Por toda noite o espaço onde a celebração ocorre ganha palcos com shows já homo culturalmente tradicionais. Drags comandam o espetáculo que vai da música a dança com performances as mais variadas. Luzes e sombras permeiam a noite, onde encontros proibidos na clareza do dia e no imperativo da suposta democracia brasileira passam a ocorrer com liberdade, frescor e ao mesmo tempo sempre sob o risco da insegurança e da violência homofóbica e transfóbica. O vale tudo da Chiquita é ao mesmo tempo afirmação e denúncia: afirmação da legitimidade dos nossos desejos e afetos. E denúncia de que em pleno século XXI eles ainda são quando muito tolerados, mas normalmente rejeitados como uma expressão efetivamente legítima de vida.

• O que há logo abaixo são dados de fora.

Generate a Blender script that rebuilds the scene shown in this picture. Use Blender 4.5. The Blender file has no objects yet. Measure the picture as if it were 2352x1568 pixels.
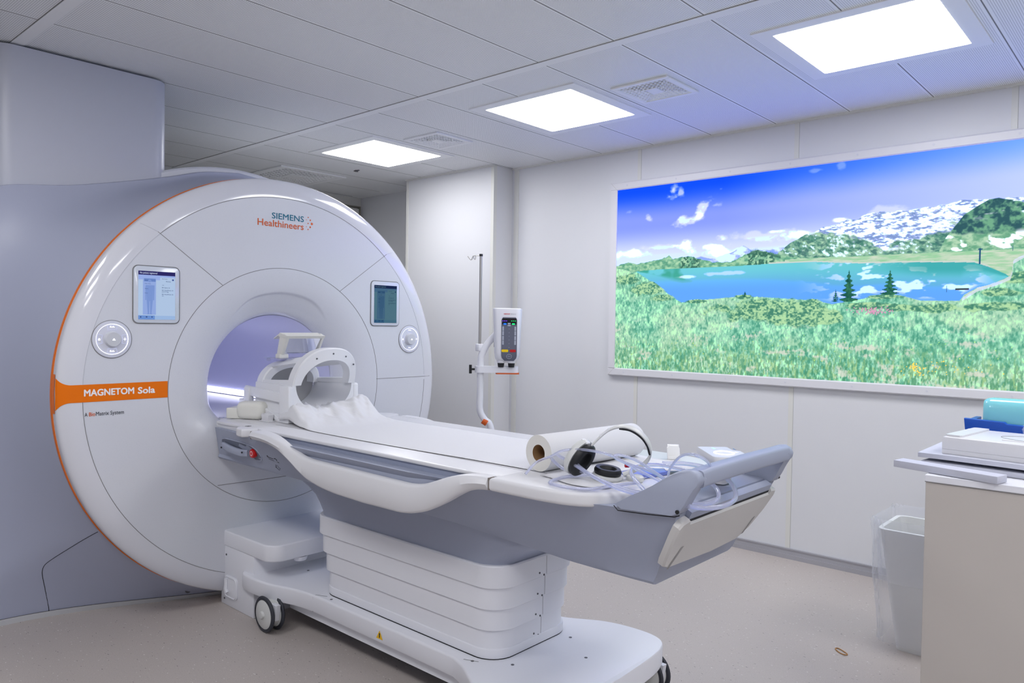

Na obra “O Homem que Amava Rapazes. E outros ensaios.” Denilson Lopes explora elementos da cultura pop no universo gay, queer e camp, especialmente a partir de um recorte de cultura de massa. As manifestações culturais LGBTQIA+ são percebidas pelo autor como algo que extrapola a simples manifestação pelo entretenimento, expressando ainda valores em torno da legitimidade da existência e presença de toda uma cultura e modo de vida de um grupo de pessoas que sofreram por séculos processos violentos de anulação existencial e silenciamento. A Festa da Chiquita se inscreve precisamente neste processo, especialmente em tempos em que novamente a comunidade LGBTQIA+ é colocada sob suspeita e ameaça dos velhos setores de sempre. Mas agora com a diferença que nós começamos a tomar consciência de que também estivemos sempre por aqui.
Ainda existem utopias no Pará, no Brasil, no mundo. A Cabanagem e seus sonhos ainda parecem fazer sentido.
*André Sena é historiador (UERJ).
REFEÊNCIAS:
COSTA DE BRITO, Arthur et al. Festa da Chiquita. Espaço Sagrado e Profano na Festa do Círio de Nazaré. Belém – PA. Revista de Geografia da UFPE. Vol.33, n.1 (2016)
LOPES, Denilson. O Homem que Amava Rapazes. E outros ensaios. Ed. Aeroplano, 2002.
COLEMAN, Simon. Pilgrimage as Trope for an Anthropology of Christianity. Current Anthropology, Volume 55, Supplement 10, December 2014.